A ScalarLinearMap is a linear map y = A*x for scalars.

Translation by a scalar value.

A simple lazy map derives from a single other map.

An affine map with representation using static arrays.

A StaticLinearMap is a linear map y = A*x using static arrays.

Translation by a static vector.

The lazy sum of one or more maps.

A TupleProductMap is a product map with all components collected in a tuple. There is no vector-valued function associated with this map.

Map a tuple to a static vector.

A TypedMap{T,U} maps a variable of type T to a variable of type U.

The map [cos(2πt), sin(2πt)] from [0,1] to the unit circle in ℝ^2.

The map r*[cos(2πt), sin(2πt)] from [0,1]^2 to the unit disk in ℝ^2.

A VcatMap is a product map with domain and codomain vectors concatenated (vcat) into a single vector.

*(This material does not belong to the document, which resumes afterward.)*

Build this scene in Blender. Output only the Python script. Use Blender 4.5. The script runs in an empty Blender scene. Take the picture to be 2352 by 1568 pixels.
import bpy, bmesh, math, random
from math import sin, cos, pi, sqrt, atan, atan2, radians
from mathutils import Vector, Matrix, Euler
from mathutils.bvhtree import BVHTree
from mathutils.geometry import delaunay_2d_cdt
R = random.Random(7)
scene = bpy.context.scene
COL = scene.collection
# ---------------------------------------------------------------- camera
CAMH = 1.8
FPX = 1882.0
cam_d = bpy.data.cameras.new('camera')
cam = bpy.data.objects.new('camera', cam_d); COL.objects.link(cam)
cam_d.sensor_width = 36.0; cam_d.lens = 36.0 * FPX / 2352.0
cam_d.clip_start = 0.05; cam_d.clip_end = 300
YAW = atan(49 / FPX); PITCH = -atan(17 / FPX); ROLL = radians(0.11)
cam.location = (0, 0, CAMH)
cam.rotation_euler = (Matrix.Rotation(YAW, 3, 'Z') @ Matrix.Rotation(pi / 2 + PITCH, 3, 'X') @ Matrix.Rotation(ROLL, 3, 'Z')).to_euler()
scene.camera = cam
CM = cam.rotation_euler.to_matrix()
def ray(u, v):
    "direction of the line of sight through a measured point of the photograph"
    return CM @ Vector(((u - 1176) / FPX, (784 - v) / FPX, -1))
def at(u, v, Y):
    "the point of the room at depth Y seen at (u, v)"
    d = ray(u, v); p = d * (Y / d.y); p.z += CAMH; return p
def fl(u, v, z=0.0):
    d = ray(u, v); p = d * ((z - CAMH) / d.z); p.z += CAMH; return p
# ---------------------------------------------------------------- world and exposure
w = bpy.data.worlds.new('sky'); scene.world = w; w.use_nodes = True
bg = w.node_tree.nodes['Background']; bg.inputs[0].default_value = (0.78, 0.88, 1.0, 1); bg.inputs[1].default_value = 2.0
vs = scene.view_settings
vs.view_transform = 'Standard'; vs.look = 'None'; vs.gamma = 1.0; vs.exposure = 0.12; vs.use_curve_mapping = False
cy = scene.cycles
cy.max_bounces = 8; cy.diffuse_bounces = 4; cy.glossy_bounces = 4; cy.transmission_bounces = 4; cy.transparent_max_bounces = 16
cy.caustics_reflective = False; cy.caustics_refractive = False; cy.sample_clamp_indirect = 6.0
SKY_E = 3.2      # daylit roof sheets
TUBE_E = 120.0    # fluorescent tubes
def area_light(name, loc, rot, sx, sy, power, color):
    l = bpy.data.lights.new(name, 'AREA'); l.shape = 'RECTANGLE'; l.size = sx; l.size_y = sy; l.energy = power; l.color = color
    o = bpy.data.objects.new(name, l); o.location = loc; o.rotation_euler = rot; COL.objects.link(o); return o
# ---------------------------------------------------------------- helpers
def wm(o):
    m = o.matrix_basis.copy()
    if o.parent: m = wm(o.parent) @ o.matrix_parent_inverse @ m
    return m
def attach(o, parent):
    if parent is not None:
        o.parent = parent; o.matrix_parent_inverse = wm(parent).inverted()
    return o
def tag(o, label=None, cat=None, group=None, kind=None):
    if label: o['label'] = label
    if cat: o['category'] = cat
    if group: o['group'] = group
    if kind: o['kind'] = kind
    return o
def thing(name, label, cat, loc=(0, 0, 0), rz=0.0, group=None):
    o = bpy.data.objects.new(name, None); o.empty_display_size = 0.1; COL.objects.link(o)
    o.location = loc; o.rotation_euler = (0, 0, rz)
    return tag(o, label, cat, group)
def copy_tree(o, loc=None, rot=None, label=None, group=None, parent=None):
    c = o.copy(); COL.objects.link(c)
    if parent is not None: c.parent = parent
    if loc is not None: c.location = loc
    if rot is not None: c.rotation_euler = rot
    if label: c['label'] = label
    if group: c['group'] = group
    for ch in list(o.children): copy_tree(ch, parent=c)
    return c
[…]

An affine map with array and vector representation.

A VectorLinearMap is a linear map y = A*x using vectors and matrices.

A VectorProductMap is a product map where all components are univariate maps, with inputs and outputs collected into a Vector.

VectorToComplex()
VectorToComplex{T}()

Map a length 2 vector $[a;b]$ to the complex number $a+bi$.

See also: ComplexToVector.

VectorToNumber()
VectorToNumber{T}()

Map a length 1 vector x to the number x[1].

See also: NumberToVector.

Map a static vector to a tuple.

Translation by a vector.

A WrappedMap{T} takes any object and turns it into a Map{T}.